In bull markets, the 12% cap frustrates. Historically, large-cap equities deliver about 10% annually on average, so a 12% cap is only marginally constraining in average years. But in the 2010–2019 period, large-cap returned 14–15% annually, making the cap feel expensive. The trade is always asymmetrical: you give up outsized gains for downside protection. The value depends on whether the downside protection is actually useful to you.

Research angles. Examine the prospectus for the precise methodology of how losses and gains are calculated. Some buffer structures have exceptions for gaps (large single-day moves that breach the stated floor). Check whether the Solactive index rebalances frequently or holds static compositions. Frequent rebalancing means the fund must trade the underlying stocks more often, increasing costs.

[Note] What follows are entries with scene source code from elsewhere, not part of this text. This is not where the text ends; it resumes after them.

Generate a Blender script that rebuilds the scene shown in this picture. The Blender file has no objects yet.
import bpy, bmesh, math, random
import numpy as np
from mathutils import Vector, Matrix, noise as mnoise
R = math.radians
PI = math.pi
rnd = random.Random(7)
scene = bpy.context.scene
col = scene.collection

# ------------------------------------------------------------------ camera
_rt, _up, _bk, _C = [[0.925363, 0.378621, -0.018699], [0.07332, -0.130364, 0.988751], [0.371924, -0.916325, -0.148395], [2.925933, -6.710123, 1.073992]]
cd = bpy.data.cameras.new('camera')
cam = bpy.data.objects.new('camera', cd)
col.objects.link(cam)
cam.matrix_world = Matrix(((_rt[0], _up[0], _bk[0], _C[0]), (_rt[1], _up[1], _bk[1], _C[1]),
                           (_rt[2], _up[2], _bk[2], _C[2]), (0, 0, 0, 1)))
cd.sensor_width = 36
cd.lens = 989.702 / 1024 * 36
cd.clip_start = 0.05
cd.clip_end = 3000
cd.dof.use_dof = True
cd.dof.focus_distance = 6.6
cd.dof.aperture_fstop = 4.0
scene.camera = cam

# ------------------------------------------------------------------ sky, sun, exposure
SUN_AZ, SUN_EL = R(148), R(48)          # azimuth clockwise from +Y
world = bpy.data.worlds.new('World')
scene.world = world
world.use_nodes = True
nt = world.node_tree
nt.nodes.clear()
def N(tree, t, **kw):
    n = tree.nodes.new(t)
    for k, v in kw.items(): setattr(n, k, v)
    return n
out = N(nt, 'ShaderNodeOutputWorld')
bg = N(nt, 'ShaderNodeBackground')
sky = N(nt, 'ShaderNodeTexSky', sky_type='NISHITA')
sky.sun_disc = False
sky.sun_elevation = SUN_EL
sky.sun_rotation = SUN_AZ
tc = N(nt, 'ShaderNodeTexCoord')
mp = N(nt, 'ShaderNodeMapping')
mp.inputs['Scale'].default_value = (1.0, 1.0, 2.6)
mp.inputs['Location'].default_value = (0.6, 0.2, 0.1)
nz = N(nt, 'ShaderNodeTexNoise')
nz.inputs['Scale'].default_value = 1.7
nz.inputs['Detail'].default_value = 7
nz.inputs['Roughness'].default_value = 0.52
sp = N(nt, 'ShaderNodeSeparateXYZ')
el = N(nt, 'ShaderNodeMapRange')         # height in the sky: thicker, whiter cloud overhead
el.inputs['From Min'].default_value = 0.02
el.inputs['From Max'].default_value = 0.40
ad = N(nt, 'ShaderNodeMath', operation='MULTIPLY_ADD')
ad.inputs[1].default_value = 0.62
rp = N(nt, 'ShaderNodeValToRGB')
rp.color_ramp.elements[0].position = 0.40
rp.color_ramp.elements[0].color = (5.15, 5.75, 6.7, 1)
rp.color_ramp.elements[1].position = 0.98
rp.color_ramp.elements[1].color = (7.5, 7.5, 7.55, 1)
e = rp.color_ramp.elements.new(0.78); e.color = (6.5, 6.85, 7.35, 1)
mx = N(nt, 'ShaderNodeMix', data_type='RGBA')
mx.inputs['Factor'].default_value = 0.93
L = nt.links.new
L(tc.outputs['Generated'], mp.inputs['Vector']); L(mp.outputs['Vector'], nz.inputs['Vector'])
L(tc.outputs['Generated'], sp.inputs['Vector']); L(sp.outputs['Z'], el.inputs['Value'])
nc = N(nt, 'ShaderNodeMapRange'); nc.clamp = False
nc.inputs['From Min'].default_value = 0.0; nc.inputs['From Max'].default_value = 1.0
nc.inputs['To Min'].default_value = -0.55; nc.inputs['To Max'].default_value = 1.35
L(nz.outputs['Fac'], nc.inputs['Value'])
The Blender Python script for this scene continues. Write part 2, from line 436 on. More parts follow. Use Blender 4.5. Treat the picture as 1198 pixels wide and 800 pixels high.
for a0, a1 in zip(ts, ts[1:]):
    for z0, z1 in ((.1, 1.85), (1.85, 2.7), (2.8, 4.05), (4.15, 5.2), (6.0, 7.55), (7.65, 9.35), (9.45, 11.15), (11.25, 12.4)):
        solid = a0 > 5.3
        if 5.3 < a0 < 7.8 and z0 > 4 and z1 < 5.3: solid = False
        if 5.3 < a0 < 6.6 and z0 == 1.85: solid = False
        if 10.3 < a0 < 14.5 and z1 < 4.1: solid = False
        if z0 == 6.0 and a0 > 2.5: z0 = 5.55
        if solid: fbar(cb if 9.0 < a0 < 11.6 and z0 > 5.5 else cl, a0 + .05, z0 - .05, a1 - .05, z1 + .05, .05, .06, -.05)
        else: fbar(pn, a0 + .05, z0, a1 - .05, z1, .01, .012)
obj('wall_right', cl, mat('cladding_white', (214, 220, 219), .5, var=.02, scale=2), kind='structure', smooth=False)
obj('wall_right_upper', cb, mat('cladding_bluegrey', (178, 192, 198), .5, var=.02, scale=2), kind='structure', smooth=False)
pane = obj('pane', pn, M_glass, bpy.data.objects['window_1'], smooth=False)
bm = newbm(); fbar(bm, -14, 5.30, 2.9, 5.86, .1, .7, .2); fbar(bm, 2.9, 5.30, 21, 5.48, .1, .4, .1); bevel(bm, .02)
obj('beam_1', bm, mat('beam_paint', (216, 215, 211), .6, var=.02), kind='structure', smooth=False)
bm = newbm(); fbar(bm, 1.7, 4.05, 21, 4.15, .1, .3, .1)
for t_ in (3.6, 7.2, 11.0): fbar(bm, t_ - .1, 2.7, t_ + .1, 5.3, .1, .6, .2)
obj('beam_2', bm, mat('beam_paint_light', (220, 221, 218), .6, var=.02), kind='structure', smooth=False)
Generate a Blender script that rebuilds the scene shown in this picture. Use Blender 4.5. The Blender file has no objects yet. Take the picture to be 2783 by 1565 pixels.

Track the fund’s actual performance during the rare sharp selloff. Does a 20% market drop actually result in a 15% fund loss, or does slippage occur? The difference reveals whether the options are truly delivering or whether execution costs, timing mismatches, or force-majeure scenarios are eroding the stated protection.

Finally, stress-test the math personally. If you are expecting a 10% annual return from the markets and the fund caps at 12%, and you believe a crash comes once a decade, calculate whether the protection in that one year justifies giving up 2+ percentage points every other year. The arithmetic rarely favors the buffer fund except for investors who are certain they would panic-sell in a crash without the mechanical floor.